First Pick profiles Street and Saddle


We’re talking with statement making designers this week, and I think part of what makes a statement is how a person carries them self, and an air of  graceful, beautiful strength when you walk into a room never fails to  command attention. We all need to channel our inner power animal from time to time, especially women in the career world, and what animal says “conquer” more than the noble horse? Granted, it’s not easy to incorporate the horse into your boardroom attire, but this is where Vancouver based, slow fashion label Street and Saddle Clothing comes in: equestrian styling, translated with a fashion edge. We chatted with Katelyn Woodburn of Street and Saddle to find out more about her line, and can’t wait to see what she brings to First Pick this Spring. Check it out!

Tell us about your brand….

Street & Saddle is a Vancouver based equestrian crossover brand. Our styles, which could be categorized as tailored athleisure, feature designs that transfer from street to saddle flawlessly. It’s classic clothing with modern ideals of comfort and performance – a new traditional. We manufacture everything out of our studio, making most pieces to order, using wools, linens, and silks mixed with high-tech athletic fabrics. 

Every single piece is made locally by fairly compensated craftspeople. Because we operate in our own “mini-factory,” we make-to-order most of our pieces, which in turn reduces waste. We also source deadstock fabric from other designers, mostly biodegradable fibers, and some certified organic and Blue Sign certified. 

What is your design point of view? Who is your customer? 

Equestrian design presents a really interesting point of view: Clothing that is structured and fitted but must move, breathe perform as athletic apparel – “tailored athleisure,” if you will. Our styles flow easily from the saddle, to work, to everyday life, taking inspiration from the influence of horses and riding on society. Our customers are an amazing variety of career women – lawyers and public speakers, scientists, and well as riders. 

What’s your favourite part about Spring fashion? What’s new for Spring 2018 for your line?

Equestrian style is all about the tailoring, which we have interpreted with modern ideas of comfort and performance in mind. This spring, we’re relaxing a bit and launching some airy, flowy styles with the same attention to detail and luxury fabrics from past collections. 

What is your “must have” item for Spring?

Our overalls, made from wools, cottons, velvets and linens, are perfect for our unpredictable spring weather – wear them with a sweater, button up shirt, tee, or {nothing}. 

How has business changed or evolved for you over time as a result of working in Vancouver? 

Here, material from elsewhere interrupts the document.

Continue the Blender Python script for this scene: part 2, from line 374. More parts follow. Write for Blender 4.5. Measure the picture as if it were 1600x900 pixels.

Since we do almost all of our own manufacturing, we essentially have a miniature factory in the corner of a shared studio in Strathcona. The dream is to have an open-concept factory and retail store combo, but for now we enjoy our studio-mates, and keep finding new corners to store things in. 

What challenges do you face manufacturing in Vancouver? 

Cost, cost, and cost. Sewers are highly skilled tradespeople and deserve to be paid as such. And when you make tailored clothing, which can take as much as ten times longer to sew than simpler styles, this is even more relevant. All I can say is that we are a very efficient and imaginative team! Street & Saddle relies heavily on the skill of our pattern drafters and sewers, and we are super grateful for them. 

Anything you would like to say about the current state of fashion?

I’m still waiting for the fashion industry to receive the same concern among consumers as they have for food and transport. The textile industry accounts for a huge percentage of the world’s pollution – second only to oil. Buy less, buy thoughtfully, and buy well-made items from companies who care. 

Why are you excited about the First Pick Handmade Spring 2018 show? 

Vancouver is full of really amazing brands who are caught in the awkward space of not fitting in at craft markets, not being able to afford retail space, and not being “big enough” to sell through stores. This seems like the perfect solution!

Thanks Katelyn! We can’t wait to see you there!